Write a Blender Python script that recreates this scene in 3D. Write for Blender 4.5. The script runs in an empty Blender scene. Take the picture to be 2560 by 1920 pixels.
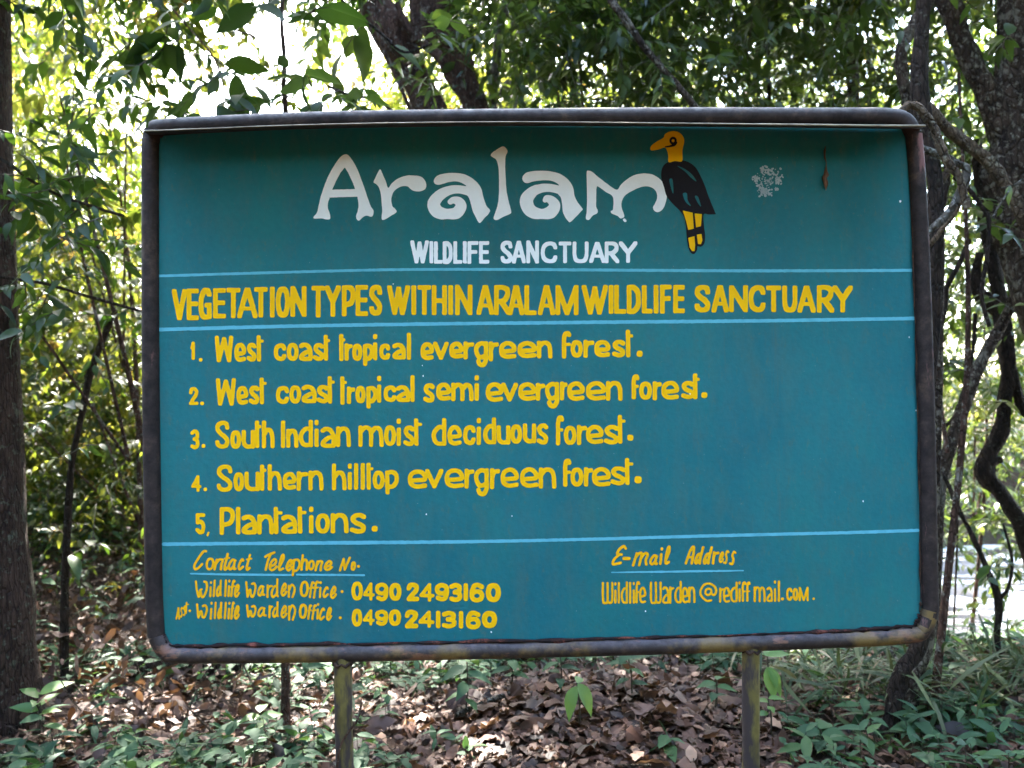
import bpy, math, random
import numpy as np
from mathutils import Vector
S = bpy.context.scene
COL = S.collection
# ---------------------------------------------------------------- camera, sky, sun, exposure
CAM = np.array([-0.1356, -2.5425, 1.5])
PITCH, YAW, ROLL, LENS = 0.0204, -0.0190, 0.0195, 30.0
def _rz(a): c, s = math.cos(a), math.sin(a); return np.array([[c, -s, 0], [s, c, 0], [0, 0, 1]])
def _rx(a): c, s = math.cos(a), math.sin(a); return np.array([[1, 0, 0], [0, c, -s], [0, s, c]])
def _ry(a): c, s = math.cos(a), math.sin(a); return np.array([[c, 0, s], [0, 1, 0], [-s, 0, c]])
ROT = _rz(YAW) @ _rx(PITCH) @ _ry(ROLL)
cam = bpy.data.cameras.new('camera'); cam_ob = bpy.data.objects.new('camera', cam); COL.objects.link(cam_ob)
cam.sensor_width = 36; cam.lens = LENS; cam.clip_end = 1000; cam.clip_start = .05
from mathutils import Matrix
M = Matrix(((*[float(v) for v in (ROT[0, 0], ROT[0, 2], -ROT[0, 1])], CAM[0]), (*[float(v) for v in (ROT[1, 0], ROT[1, 2], -ROT[1, 1])], CAM[1]),
            (*[float(v) for v in (ROT[2, 0], ROT[2, 2], -ROT[2, 1])], CAM[2]), (0, 0, 0, 1)))
cam_ob.matrix_world = M
cam.dof.use_dof = True; cam.dof.focus_distance = 2.6; cam.dof.aperture_fstop = 3.0
S.camera = cam_ob
SUN_EL, SUN_AZ = math.radians(50), math.radians(-16)      # high behind the board, a little to the left
w = bpy.data.worlds.new('World'); S.world = w; w.use_nodes = True
nt = w.node_tree; nt.nodes.clear()
sky = nt.nodes.new('ShaderNodeTexSky'); sky.sky_type = 'NISHITA'; sky.sun_disc = False
sky.sun_elevation = SUN_EL; sky.sun_rotation = SUN_AZ; sky.dust_density = 2.5; sky.air_density = 1.0; sky.ozone_density = 1.0
bg = nt.nodes.new('ShaderNodeBackground'); bg.inputs['Strength'].default_value = .15
wo = nt.nodes.new('ShaderNodeOutputWorld'); nt.links.new(sky.outputs[0], bg.inputs[0]); nt.links.new(bg.outputs[0], wo.inputs[0])
sl = bpy.data.lights.new('sun', 'SUN'); sl.energy = 3.3; sl.angle = math.radians(.5); sl.color = (1, .95, .86)
so = bpy.data.objects.new('sun', sl); COL.objects.link(so); so.location = (0, 0, 20)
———
TASK TO CARRY OUT → Copy every line of the data word for word, omitting the images.

SOLUTION TO THE EXERCISE →
Write a Blender Python script that recreates this scene in 3D. Write for Blender 4.5. The script runs in an empty Blender scene. Take the picture to be 2560 by 1920 pixels.
import bpy, math, random
import numpy as np
from mathutils import Vector
S = bpy.context.scene
COL = S.collection
# ---------------------------------------------------------------- camera, sky, sun, exposure
CAM = np.array([-0.1356, -2.5425, 1.5])
PITCH, YAW, ROLL, LENS = 0.0204, -0.0190, 0.0195, 30.0
def _rz(a): c, s = math.cos(a), math.sin(a); return np.array([[c, -s, 0], [s, c, 0], [0, 0, 1]])
def _rx(a): c, s = math.cos(a), math.sin(a); return np.array([[1, 0, 0], [0, c, -s], [0, s, c]])
def _ry(a): c, s = math.cos(a), math.sin(a); return np.array([[c, 0, s], [0, 1, 0], [-s, 0, c]])
ROT = _rz(YAW) @ _rx(PITCH) @ _ry(ROLL)
cam = bpy.data.cameras.new('camera'); cam_ob = bpy.data.objects.new('camera', cam); COL.objects.link(cam_ob)
cam.sensor_width = 36; cam.lens = LENS; cam.clip_end = 1000; cam.clip_start = .05
from mathutils import Matrix
M = Matrix(((*[float(v) for v in (ROT[0, 0], ROT[0, 2], -ROT[0, 1])], CAM[0]), (*[float(v) for v in (ROT[1, 0], ROT[1, 2], -ROT[1, 1])], CAM[1]),
            (*[float(v) for v in (ROT[2, 0], ROT[2, 2], -ROT[2, 1])], CAM[2]), (0, 0, 0, 1)))
cam_ob.matrix_world = M
cam.dof.use_dof = True; cam.dof.focus_distance = 2.6; cam.dof.aperture_fstop = 3.0
S.camera = cam_ob
SUN_EL, SUN_AZ = math.radians(50), math.radians(-16)      # high behind the board, a little to the left
w = bpy.data.worlds.new('World'); S.world = w; w.use_nodes = True
nt = w.node_tree; nt.nodes.clear()
sky = nt.nodes.new('ShaderNodeTexSky'); sky.sky_type = 'NISHITA'; sky.sun_disc = False
sky.sun_elevation = SUN_EL; sky.sun_rotation = SUN_AZ; sky.dust_density = 2.5; sky.air_density = 1.0; sky.ozone_density = 1.0
bg = nt.nodes.new('ShaderNodeBackground'); bg.inputs['Strength'].default_value = .15
wo = nt.nodes.new('ShaderNodeOutputWorld'); nt.links.new(sky.outputs[0], bg.inputs[0]); nt.links.new(bg.outputs[0], wo.inputs[0])
sl = bpy.data.lights.new('sun', 'SUN'); sl.energy = 3.3; sl.angle = math.radians(.5); sl.color = (1, .95, .86)
so = bpy.data.objects.new('sun', sl); COL.objects.link(so); so.location = (0, 0, 20)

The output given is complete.